(Extracted data entries)
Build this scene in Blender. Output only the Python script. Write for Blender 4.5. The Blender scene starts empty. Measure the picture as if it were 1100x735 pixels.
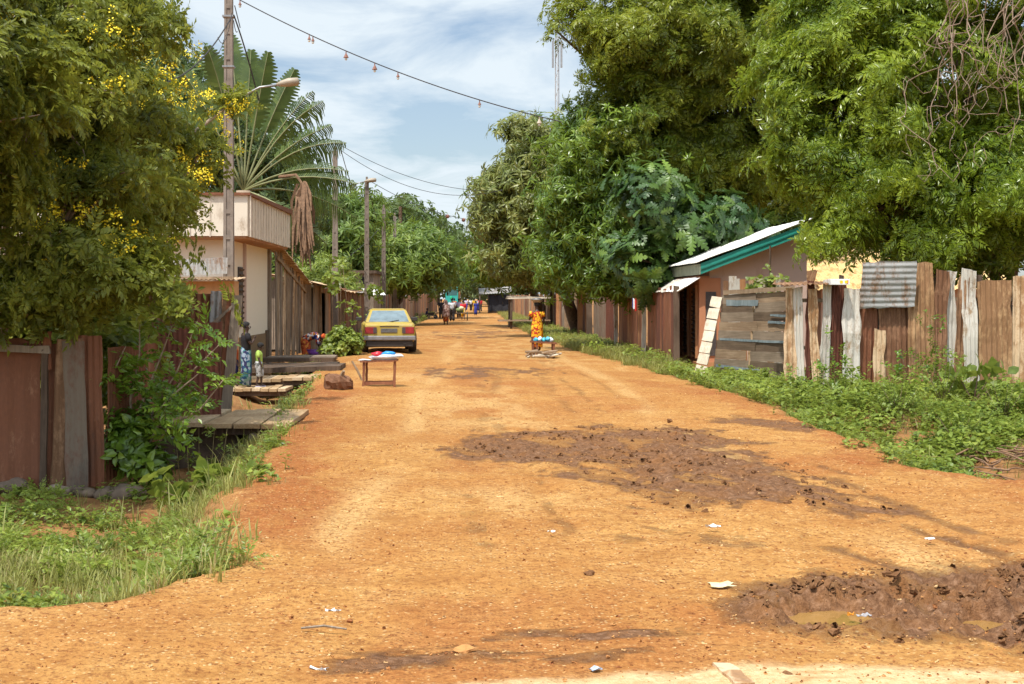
import bpy, math, random
import numpy as np
from mathutils import Vector, Matrix
random.seed(7)
SC = bpy.context.scene
COL = SC.collection
F = 1528.0      # focal length in photo pixels (50 mm on 36 mm, 1100 px wide)
CH = 1.75       # eye height
def P(px, py, d):
    return np.array(((px-505)*d/F, d, CH-(py-320)*d/F))
def G(px, py, z=0.0):
    d = (CH-z)*F/(py-320)
    return ((px-505)*d/F, d)

# ------------------------------------------------------------------ noise
def _h(ix, iy, seed):
    n = (ix.astype(np.int64)*374761393 + iy.astype(np.int64)*668265263 + seed*1442695041) & 0x7fffffff
    n = ((n ^ (n >> 13))*1274126177) & 0x7fffffff
    n = (n ^ (n >> 16)) & 0xffff
    return n/65535.0
def vnoise(x, y, seed=0):
    x = np.asarray(x, float); y = np.asarray(y, float)
    ix = np.floor(x); iy = np.floor(y); fx = x-ix; fy = y-iy
    fx = fx*fx*(3-2*fx); fy = fy*fy*(3-2*fy)
    a = _h(ix, iy, seed); b = _h(ix+1, iy, seed); c = _h(ix, iy+1, seed); d = _h(ix+1, iy+1, seed)
    return (a*(1-fx)+b*fx)*(1-fy)+(c*(1-fx)+d*fx)*fy
def fbm(x, y, octv=4, seed=0):
    s = 0; a = .5; t = 0
    for k in range(octv):
        s = s+a*vnoise(x, y, seed+k*17); t += a; a *= .5; x = x*2.03+5.1; y = y*2.03+3.7
    return s/t
def ss(a, b, x):
    t = np.clip((np.asarray(x, float)-a)/(b-a), 0, 1); return t*t*(3-2*t)
def sdf_poly(x, y, poly):
    """distance to polygon, positive inside"""
    x = np.asarray(x, float); y = np.asarray(y, float)
    dmin = np.full(x.shape, 1e9); inside = np.zeros(x.shape, bool)
    n = len(poly)
    for i in range(n):
        ax, ay = poly[i]; bx, by = poly[(i+1) % n]
        ex, ey = bx-ax, by-ay; wx, wy = x-ax, y-ay
        t = np.clip((wx*ex+wy*ey)/(ex*ex+ey*ey+1e-12), 0, 1)
        dmin = np.minimum(dmin, (wx-ex*t)**2+(wy-ey*t)**2)
        c = (ay > y) != (by > y)
        with np.errstate(divide='ignore', invalid='ignore'):
            xi = ax+(y-ay)*ex/(ey if ey != 0 else 1e-12)
        inside ^= c & (x < xi)
    d = np.sqrt(dmin)
    return np.where(inside, d, -d)

# ------------------------------------------------------------------ terrain
LV = [(-1.5, 9.4), (-1.75, 11.5), (-1.95, 13.4), (-2.15, 16), (-2.4, 18.4), (-2.5, 21), (-2.7, 25.5), (-3.4, 32), (-4.0, 38), (-4.1, 45), (-3.5, 70),
      (-3.4, 107), (-3.6, 700), (-700, 700), (-700, -60), (-30, -4), (-6, 6.2), (-2.6, 7.9), (-2.0, 8.25), (-1.65, 8.7)]
RV = [(4.55, 15.7), (4.75, 17.5), (4.7, 20.6), (4.75, 24.3), (4.5, 29), (4.25, 33.4), (3.85, 39), (3.45, 46), (2.9, 60), (2.5, 89), (3.0, 160),
      (3.4, 700), (700, 700), (700, -40), (30, 9.5), (10, 12.4), (6.5, 13.3), (5.3, 13.8), (4.8, 14.5)]
def edge_warp(x, y):
    return (fbm(x*1.7, y*1.7, 3, 5)-.5)*.5
def terr(x, y):
    x = np.asarray(x, float); y = np.asarray(y, float)
    w = edge_warp(x, y)
    tl = sdf_poly(x, y, LV)+w
    tr = sdf_poly(x, y, RV)+w
    z = (fbm(x*.22, y*.22, 3, 1)-.5)*.10*(1-ss(60, 120, y)) + (fbm(x*1.1, y*1.1, 3, 2)-.5)*.035
    # left
    near = 1-ss(23, 31, y); mid = ss(23, 31, y)*(1-ss(45, 70, y)); far = ss(45, 70, y)
    dn = -.58*ss(0, 1.1, tl)+.06*ss(1.6, 3, tl)
    dm = -.5*ss(0, .5, tl)*(1-ss(1.2, 2.0, tl))-.2*ss(1.0, 2, tl)
    df = -.15*ss(0, .5, tl)*(1-ss(1.0, 2, tl))
    z = z+near*dn+mid*dm+far*df
    z = z+.16*np.exp(-(((x+2.6)/1.6)**2+((y-43)/4.5)**2))
    # right
    dit = -.72*ss(0, .7, tr)*(1-ss(19.5, 25, y))
    up = -.10*ss(22, 26, y)*ss(0.0, .5, tr)*(1-ss(33, 37, y))
    bank = .24*ss(16.8, 19.6, y)*ss(5.3, 7.3, x)*(1-ss(21.5, 25.5, y))
    z = z+dit+up+bank
    lump = (fbm(x*3.1, y*3.1, 3, 9)-.5)
    z = z+lump*.10*np.clip(np.maximum(ss(0, .5, tl), ss(0, .5, tr)), 0, 1)*(y < 40)
    return z, tl, tr
def H(x, y):
    return float(terr(np.array([x]), np.array([y]))[0][0])

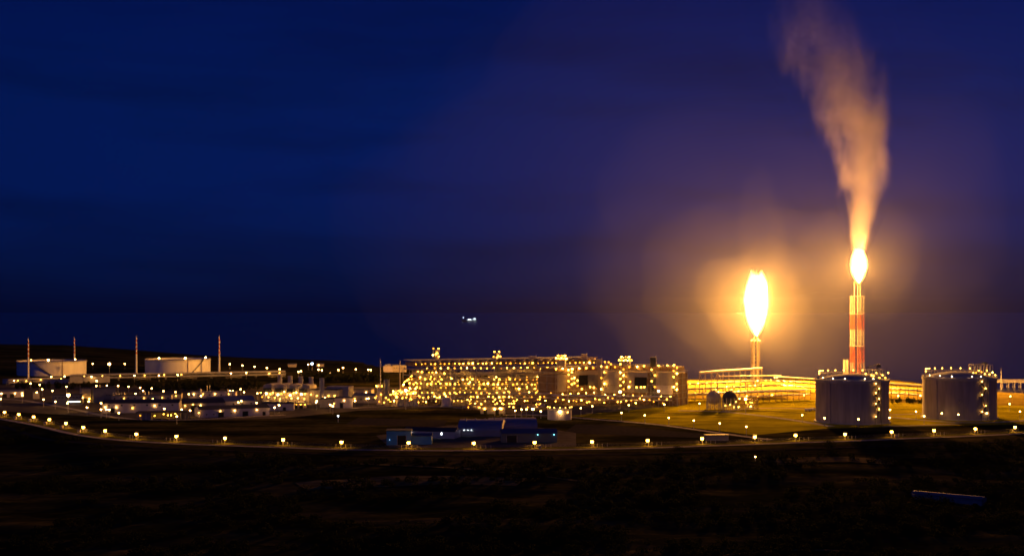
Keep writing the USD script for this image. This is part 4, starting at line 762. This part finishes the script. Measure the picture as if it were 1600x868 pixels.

TASK REQUIREMENTS »
Pictures do not belong in the copy. Repeat only the lines from the top of the records through the line containing "return ((px-505)*d/F, d)".

RESULT OF THE TASK »
Build this scene in Blender. Output only the Python script. Write for Blender 4.5. The Blender scene starts empty. Measure the picture as if it were 1100x735 pixels.
import bpy, math, random
import numpy as np
from mathutils import Vector, Matrix
random.seed(7)
SC = bpy.context.scene
COL = SC.collection
F = 1528.0      # focal length in photo pixels (50 mm on 36 mm, 1100 px wide)
CH = 1.75       # eye height
def P(px, py, d):
    return np.array(((px-505)*d/F, d, CH-(py-320)*d/F))
def G(px, py, z=0.0):
    d = (CH-z)*F/(py-320)
    return ((px-505)*d/F, d)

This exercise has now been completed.